Wednesday, January 25, 2006

SOA and ANSI/SPARC 3-Schema
Applying Lessons from the Past

Some 30 years ago, back in 1975, the Database Management community experienced a great epiphany. It was called the ANSI/SPARC three-schema architecture referring to the Standards Planning and Requirements Committee (SPARC) of the American National Standards Institute Information Processing Systems (ANSI/X3) Committee.

The ANSI/SPARC architecture defined three separate schemas, or views, for describing data in a database:
  • External Schema or Application View
  • Conceptual Schema or Logical View
  • Internal Schema or Physical View

The Conceptual Schema describes data definitions unambiguously, independent of any particular data structure or data representation. Its intent is to represent an enterprise model of data and to support mappings from external to internal layers.

The External Schema describes the data corresponding to part of the conceptual schema as seen by one or more users or programs, as cast in a particular data model and as represented in a given programming language. Relational Views are a classic example of external schemas.

The Internal Schema describes how data is physically represented and structured on the storage media. In terms of data independence, the physical view completely separates a logical model from its underlying implementation.

Obviously, the ANSI/SPARC 3-Schema Data Model is now old hat. On the other hand, perhaps its fundamental principles ought to be applied to today's world of SOA services. One of the chief problems with services is imposing order around their definition and classification. After all, virtually anything with an API (Application Programming Interface) can be described as a service. That's pretty broad.

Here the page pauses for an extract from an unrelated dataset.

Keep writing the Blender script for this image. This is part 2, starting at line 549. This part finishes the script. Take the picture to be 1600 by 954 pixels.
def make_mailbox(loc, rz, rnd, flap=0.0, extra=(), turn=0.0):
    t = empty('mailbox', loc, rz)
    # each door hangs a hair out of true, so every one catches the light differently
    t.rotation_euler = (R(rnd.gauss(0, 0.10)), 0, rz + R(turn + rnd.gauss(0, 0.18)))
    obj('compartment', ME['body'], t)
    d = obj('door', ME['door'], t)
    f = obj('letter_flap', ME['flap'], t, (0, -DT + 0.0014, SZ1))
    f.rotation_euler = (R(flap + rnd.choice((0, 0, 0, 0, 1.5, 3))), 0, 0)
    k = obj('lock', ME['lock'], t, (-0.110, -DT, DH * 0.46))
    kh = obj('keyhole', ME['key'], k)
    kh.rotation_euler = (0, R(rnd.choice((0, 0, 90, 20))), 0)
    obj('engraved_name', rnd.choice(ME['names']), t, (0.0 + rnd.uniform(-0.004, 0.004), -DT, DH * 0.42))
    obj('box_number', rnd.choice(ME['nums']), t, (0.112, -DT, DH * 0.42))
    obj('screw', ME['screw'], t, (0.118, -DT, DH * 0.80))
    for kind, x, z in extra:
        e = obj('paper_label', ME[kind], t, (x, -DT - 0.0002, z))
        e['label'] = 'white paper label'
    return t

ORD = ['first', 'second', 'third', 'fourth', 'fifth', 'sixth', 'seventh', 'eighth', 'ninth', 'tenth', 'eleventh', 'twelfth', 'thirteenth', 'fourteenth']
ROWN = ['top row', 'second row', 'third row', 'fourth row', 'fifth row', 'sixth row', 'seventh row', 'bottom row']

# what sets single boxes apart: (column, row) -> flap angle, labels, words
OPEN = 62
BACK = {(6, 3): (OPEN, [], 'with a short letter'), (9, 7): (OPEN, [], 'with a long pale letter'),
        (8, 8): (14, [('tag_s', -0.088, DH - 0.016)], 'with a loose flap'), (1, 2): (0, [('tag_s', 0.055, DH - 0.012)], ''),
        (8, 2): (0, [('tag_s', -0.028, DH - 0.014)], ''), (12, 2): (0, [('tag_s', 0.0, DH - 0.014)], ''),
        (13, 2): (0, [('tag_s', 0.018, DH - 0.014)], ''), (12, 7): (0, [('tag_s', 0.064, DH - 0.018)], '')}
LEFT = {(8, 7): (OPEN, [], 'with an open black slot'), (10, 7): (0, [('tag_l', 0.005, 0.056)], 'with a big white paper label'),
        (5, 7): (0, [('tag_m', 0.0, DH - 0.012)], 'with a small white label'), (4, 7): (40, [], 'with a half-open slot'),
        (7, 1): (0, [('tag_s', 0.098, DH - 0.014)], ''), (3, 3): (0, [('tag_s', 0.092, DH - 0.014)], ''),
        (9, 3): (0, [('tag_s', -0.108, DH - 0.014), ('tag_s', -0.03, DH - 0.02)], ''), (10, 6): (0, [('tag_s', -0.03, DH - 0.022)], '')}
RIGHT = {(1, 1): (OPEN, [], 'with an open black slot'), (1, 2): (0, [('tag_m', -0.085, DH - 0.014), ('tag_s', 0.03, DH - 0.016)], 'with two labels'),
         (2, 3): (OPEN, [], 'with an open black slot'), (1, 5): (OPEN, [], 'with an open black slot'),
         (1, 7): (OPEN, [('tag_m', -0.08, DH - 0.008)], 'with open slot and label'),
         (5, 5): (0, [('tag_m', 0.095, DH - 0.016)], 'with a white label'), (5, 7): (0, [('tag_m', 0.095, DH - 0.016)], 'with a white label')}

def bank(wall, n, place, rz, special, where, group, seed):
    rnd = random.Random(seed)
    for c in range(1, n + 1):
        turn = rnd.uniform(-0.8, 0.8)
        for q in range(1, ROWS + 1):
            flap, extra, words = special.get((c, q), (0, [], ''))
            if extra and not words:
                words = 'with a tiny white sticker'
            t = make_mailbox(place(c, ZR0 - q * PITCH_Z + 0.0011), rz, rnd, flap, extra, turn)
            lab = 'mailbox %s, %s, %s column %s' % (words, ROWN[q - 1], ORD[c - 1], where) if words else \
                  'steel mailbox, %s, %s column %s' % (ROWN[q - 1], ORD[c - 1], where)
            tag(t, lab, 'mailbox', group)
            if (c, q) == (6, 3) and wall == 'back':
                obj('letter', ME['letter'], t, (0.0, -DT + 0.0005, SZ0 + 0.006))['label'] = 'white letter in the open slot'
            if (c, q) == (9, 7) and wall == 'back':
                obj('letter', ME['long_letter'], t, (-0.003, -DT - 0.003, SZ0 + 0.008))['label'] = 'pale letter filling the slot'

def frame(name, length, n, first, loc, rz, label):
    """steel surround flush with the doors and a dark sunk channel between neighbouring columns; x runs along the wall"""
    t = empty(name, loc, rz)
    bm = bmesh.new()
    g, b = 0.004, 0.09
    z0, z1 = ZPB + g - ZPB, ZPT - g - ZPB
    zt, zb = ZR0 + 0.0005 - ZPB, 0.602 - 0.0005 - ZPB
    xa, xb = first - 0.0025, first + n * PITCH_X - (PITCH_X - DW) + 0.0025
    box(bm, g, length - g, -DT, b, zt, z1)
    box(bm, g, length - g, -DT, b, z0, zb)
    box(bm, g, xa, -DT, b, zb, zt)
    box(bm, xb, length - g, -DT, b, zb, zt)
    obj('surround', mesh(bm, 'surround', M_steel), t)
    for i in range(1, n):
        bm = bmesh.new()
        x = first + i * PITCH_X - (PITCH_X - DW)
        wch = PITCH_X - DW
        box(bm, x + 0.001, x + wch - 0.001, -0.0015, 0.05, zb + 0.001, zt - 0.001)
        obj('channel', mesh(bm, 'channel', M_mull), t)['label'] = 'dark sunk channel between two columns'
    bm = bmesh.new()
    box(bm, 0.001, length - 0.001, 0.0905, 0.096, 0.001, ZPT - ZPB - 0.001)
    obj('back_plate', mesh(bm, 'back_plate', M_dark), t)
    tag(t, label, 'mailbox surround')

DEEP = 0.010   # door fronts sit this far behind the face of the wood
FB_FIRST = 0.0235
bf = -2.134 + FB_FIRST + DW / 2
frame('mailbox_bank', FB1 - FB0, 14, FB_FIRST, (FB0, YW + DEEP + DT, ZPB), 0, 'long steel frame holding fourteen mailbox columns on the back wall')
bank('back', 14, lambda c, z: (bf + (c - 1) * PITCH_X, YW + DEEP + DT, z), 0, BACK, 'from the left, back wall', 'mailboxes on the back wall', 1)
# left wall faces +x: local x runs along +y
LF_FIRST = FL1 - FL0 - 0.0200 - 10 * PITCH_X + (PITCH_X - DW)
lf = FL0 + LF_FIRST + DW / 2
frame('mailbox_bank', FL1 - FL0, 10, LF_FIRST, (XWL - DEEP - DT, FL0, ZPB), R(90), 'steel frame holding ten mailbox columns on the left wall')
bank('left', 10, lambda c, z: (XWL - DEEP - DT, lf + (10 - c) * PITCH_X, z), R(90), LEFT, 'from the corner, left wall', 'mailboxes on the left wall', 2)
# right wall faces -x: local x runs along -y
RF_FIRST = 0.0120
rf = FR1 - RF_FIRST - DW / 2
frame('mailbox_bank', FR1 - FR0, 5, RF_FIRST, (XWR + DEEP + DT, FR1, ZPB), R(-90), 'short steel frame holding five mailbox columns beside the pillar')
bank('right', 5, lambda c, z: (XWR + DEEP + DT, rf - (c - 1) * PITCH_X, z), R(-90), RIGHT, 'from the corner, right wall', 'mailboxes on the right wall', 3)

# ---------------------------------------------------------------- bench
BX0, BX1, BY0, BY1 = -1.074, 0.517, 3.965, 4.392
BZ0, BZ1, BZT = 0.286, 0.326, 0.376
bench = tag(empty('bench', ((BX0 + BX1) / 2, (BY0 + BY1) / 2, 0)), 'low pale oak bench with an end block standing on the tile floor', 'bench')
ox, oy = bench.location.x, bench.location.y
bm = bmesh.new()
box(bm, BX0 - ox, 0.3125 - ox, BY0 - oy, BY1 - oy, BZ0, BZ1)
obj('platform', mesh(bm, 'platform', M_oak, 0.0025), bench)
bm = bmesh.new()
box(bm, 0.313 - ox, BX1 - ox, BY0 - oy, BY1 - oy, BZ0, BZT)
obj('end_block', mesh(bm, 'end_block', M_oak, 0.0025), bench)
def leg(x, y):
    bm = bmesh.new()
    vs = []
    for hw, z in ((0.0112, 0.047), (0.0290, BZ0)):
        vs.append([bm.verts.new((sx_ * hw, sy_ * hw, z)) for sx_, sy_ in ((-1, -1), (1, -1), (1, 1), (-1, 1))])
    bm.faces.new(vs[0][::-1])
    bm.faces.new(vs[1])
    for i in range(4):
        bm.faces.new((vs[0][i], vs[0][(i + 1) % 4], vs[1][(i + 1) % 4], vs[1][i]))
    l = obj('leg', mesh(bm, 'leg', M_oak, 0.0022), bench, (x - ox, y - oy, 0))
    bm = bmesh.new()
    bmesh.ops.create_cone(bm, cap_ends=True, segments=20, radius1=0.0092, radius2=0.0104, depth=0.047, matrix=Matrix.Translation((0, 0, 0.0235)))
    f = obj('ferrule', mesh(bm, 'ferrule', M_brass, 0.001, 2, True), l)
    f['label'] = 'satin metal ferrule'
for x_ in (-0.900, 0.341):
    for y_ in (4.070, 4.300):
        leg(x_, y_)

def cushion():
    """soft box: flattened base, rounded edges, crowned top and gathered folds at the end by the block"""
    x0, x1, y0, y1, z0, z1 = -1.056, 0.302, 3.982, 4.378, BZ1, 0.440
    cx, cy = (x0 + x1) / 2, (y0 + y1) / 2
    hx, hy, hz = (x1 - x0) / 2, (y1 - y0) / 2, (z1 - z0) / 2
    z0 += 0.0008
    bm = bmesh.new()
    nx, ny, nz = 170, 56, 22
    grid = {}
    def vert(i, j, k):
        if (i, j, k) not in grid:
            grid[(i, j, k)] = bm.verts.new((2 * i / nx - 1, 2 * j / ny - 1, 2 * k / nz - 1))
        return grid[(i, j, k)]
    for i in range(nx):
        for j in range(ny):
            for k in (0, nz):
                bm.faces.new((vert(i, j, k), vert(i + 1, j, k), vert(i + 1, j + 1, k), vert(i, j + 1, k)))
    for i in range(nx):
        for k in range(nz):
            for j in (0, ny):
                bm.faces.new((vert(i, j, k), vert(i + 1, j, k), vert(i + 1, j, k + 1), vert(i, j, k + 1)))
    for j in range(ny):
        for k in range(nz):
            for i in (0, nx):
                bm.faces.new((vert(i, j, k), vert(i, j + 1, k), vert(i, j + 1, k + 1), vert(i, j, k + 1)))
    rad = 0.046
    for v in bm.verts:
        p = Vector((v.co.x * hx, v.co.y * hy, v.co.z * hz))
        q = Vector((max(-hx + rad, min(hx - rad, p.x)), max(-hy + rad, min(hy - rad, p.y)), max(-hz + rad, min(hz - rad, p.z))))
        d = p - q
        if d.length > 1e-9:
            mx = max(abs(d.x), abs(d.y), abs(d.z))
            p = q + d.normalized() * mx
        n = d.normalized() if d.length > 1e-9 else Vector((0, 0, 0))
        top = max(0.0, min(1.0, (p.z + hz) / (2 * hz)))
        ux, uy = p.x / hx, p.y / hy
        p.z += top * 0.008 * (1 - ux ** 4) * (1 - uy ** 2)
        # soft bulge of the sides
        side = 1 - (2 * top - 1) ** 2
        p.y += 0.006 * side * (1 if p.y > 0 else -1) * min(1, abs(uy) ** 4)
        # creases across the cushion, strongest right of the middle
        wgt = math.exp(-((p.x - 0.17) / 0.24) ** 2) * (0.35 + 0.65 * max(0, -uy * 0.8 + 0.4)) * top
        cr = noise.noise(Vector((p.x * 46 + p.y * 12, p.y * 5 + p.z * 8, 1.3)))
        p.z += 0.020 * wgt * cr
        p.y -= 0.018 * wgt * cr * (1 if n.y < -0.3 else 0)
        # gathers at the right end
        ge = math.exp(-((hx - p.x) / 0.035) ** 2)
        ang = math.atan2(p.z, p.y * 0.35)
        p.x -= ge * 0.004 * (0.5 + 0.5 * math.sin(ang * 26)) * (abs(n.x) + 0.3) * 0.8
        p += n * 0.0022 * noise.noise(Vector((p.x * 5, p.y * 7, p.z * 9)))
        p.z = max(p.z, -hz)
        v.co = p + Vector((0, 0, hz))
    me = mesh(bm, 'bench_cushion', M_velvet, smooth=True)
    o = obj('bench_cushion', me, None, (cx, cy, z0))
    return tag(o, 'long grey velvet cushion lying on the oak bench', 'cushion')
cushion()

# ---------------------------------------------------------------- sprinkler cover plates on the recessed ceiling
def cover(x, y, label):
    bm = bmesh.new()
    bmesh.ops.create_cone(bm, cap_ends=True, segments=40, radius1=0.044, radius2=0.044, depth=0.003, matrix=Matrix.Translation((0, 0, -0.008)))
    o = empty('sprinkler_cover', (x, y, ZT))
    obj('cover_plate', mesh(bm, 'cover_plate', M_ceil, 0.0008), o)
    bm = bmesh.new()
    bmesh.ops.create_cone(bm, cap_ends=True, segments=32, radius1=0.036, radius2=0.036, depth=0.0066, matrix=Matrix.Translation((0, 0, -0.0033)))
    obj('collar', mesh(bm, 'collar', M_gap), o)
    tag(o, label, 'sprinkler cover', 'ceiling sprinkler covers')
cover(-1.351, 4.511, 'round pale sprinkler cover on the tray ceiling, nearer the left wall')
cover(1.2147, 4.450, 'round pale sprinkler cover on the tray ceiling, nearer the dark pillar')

Imagine an enterprise or conceptual model of services. These would represent the core set of capabilities being offered and supported. The external view would then correspond to the usage of a service by an application or another service. The internal view would map to an underlying implementation of the service. While it's true that data and services are most definitely not the same, I believe both share the same basic need for a coherent way of organizing, classifying, and categorizing. The three schema approach has worked phenomenally well for data. I personally think it's worth considering for services too. As stand-up comedian Dennis Miller used to always say on his Saturday Night Live "Weekend Update" rants, "Of course, that's just my opinion. I could be wrong."

2 Comments:

Anonymous Anonymous said...

I plan to use the ANSI/SPARC three-schema approach to classify services as you describe and I also will use it to classify the inputs and the outputs. My thought is that doing the input and output analysis from the 3 schema perspective might provide some insight from a portfolio optimization and ontology definition perspective.

7:01 PM  
Anonymous Anonymous said...

I also like this way of representing services. ITIL could better be explained in these terms as well. Infrastructure of IT as internal, business services as conceptual, and ITIL processes as the external view.